V. OFFICIAL CAREER.—Luke Wadding was a lector jubilatus of sacred theology and “chronologist of the whole Order of Friars Minor” He was guardian, for four terms, of St. Isidore’s, and praeses of the Irish College. He was appointed procurator of the order in 1630, but did not take office; reappointed in 1632, he retained the position to 1634. In his capacity of procurator he was Lenten preacher to the papal Court. Being nominated vice-commissary of the order in the Roman Curia in 1645, he insisted on being dispensed; but he was obliged to assume the duties of commissary in 1648. Paul V nominated him qualificator of the Holy Office, and Gregory XV consultor of the Index. He was made consultor of the Rites and of the Propaganda by Urban VIII, and named member of the commission for the reform of the Roman Breviary and the other liturgical books by the same pontiff. He was, besides, the trusted adviser of successive popes, many cardinals, and the superiors of his order. Were it not for his humility, he might have attained to the highest honors in the Church. He was postulated for many episcopal and metropolitan sees, but constantly refused the dignity. He was invited by prominent members of the cismontane section of the order to join their family, with a view to qualifying for election to the generalate (which they promised in that event), but he declined. The Supreme Council of the Confederation sent letters to Urban VIII on June 14, 1644, and to Innocent X on November 23 of the same year, to raise Wadding to the cardinalate.

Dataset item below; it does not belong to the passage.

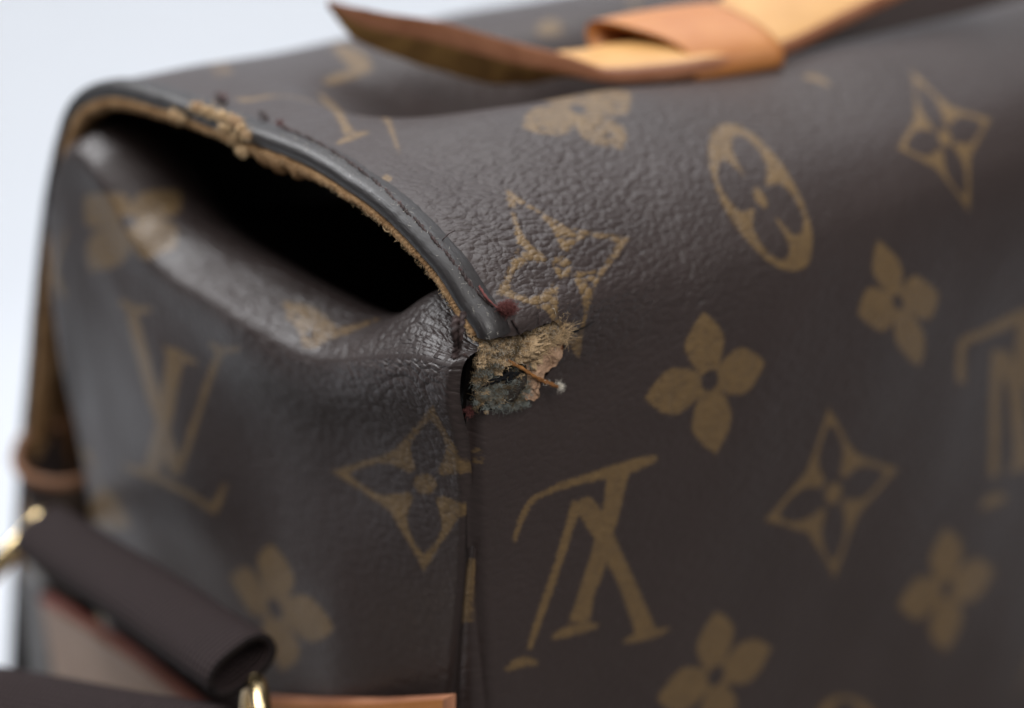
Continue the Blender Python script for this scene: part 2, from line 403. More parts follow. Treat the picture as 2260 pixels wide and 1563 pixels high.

But he himself succeeded in suppressing the documents at Rome, and it was only after his death that they were discovered among his papers. Writing to the Supreme Council, Wadding excuses himself for this act of humility, alleging that he thought he could serve his country more effectively in a position less prominent than that of cardinal. It is stated of Wadding by contemporary writers that he received votes to be pope. If this statement be true, it must have reference to the conclaves of 1644 or 1655. Wadding’s piety was equal to his learning, and his death was that of a saint.